KS: Since a quarter of a century I do what I am doing: Electronic music, my electronic
music. Compared to all of today's many stars-for-just-one-season, this is quite a long
time. Since a few years I do music, also with electronic instruments, but I don't do just
"Electronic Music" anymore.
Q: You started with very simple equipment, first by manipulating an old
organ, an electric guitar or a tape-recorder. Then you created sounds with
the first analogue synthesizers. On the last albums you use the sampling
technique a lot. Did you return to the first starting-point?
KS: I did not "return". I was and I am still looking for sounds that fit my imagination.
Of course I am bound to the available technique in each time. That the technical means
are different from 1971 to 1994, is normal. That outsiders are sometimes just interested
in those technical means, and not in my music, is understandable but also puzzles me.
Maybe it's much easier to talk about the hardware you can see and grasp? But, I
wonder: Who's interested in the brand of reeds that Charlie Parker used, or the microphone of Billie Holiday, or the kind of paper that Wagner used for his notations?

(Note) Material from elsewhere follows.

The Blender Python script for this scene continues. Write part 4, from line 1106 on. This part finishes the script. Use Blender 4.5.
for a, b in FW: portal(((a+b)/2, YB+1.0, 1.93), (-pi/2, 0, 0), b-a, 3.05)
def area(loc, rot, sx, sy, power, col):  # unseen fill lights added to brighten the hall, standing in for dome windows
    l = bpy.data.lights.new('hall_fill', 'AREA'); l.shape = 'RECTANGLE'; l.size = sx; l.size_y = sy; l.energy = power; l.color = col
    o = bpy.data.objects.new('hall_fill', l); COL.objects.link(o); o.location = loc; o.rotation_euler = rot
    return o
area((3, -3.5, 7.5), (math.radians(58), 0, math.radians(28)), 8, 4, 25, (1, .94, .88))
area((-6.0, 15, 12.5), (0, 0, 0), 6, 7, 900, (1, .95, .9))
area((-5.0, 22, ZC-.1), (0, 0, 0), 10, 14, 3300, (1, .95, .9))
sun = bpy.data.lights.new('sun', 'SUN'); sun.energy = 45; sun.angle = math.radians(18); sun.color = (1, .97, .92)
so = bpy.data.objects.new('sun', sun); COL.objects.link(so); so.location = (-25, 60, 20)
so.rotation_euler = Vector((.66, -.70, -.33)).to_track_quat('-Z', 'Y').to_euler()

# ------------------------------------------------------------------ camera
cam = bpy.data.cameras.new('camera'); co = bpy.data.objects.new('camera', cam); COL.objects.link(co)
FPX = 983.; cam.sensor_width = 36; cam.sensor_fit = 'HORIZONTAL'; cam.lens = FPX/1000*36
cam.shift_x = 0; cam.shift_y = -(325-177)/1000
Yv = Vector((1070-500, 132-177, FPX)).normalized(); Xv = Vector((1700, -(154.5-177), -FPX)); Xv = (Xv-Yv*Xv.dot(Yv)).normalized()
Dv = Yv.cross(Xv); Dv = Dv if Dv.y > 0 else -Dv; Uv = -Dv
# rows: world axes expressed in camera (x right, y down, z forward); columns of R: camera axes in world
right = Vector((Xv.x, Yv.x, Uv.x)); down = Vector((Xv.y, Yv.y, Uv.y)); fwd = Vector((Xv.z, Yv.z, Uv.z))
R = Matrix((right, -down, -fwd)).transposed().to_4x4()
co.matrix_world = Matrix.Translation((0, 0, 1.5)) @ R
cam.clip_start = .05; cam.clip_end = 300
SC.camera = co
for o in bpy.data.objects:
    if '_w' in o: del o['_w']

Q: Your music is built around rhythmical structures and sound patterns
more than of melodies. Is this due to the fact that you aren't a keyboard
player by origin?
KS: You are certainly right. I started as a drummer. I am still no keyboard player. In
comparision, say, to Oscar Peterson, I am an amateur. Because my craft is not playing
the keyboard, but finding and combining sounds, building and using the structure to
create emotions with sounds.
Q: What's the meaning of using singers frequently? Expressions of emotion
in a pure technological environment?
KS: I use singers sometimes, because I like it. As simple as that. The human voice is
the only natural instrument, and the most emotional instrument. I used a singer on
Blackdance in 1974, I used a singer in 1979/80 (Arthur Brown), and I used a
singer on my album Dreams (1986). What's so sensational about it?
Q: Although your music is far from the traditional classical idiom, you did
use classical elements in an innovative manner. What's the philosophy
behind it?
KS: I did re-works of some compositions by Brahms, Beethoven, Smetana, Schubert,
Grieg and von Weber, because it was fun to do. It brought me joy, satisfaction. As
simple as that. Doing music is also a handicraft. And doing a variety of music is more fun than doing always the same. This album had the title MIDI Klassik; the record company changed it into a more saleable title: Klaus Schulze Goes Classic. To me, it's still MIDI Klassik.
Q: During one year you did release at least 4 albums, after all the important new work on the Silver Edition set. Either you are a workaholic or a
super creative artist. Which one do you prefer, which is true?
KS: Music is my profession and my passion. I work every day, or, more correct: every
night. And as every self-employed tax payer, I work not just 35 or 40 hours a week, but
80 to 120 hours. And if I have the chance to release a lot of music, I'll take it.
Q: Totentag seems to be a crucial work in your career. Why did it take so
long to record it?
KS: The actual recording took not such a long time. The breaks between were so long.
Q: Totentag is about the life of Georg Trakl.
Why did you choose the "opera" to express your ideas?
KS: I can't really say, why. To create a ballet about Trakl would be stupid, because I'm
no choreographer, the same goes for a theater-play, a book, or a film about him. Of
course I chose music, because it's my metiér.
Q: Who is Georg Trakl?
KS: Georg Trakl is Austrian, was born in 1887, and died 1914 as an ambulance man in
World War I, because of a voluntary overdose of drugs. He is remembered because of
his expressionistic lyric. I love him because of these poems.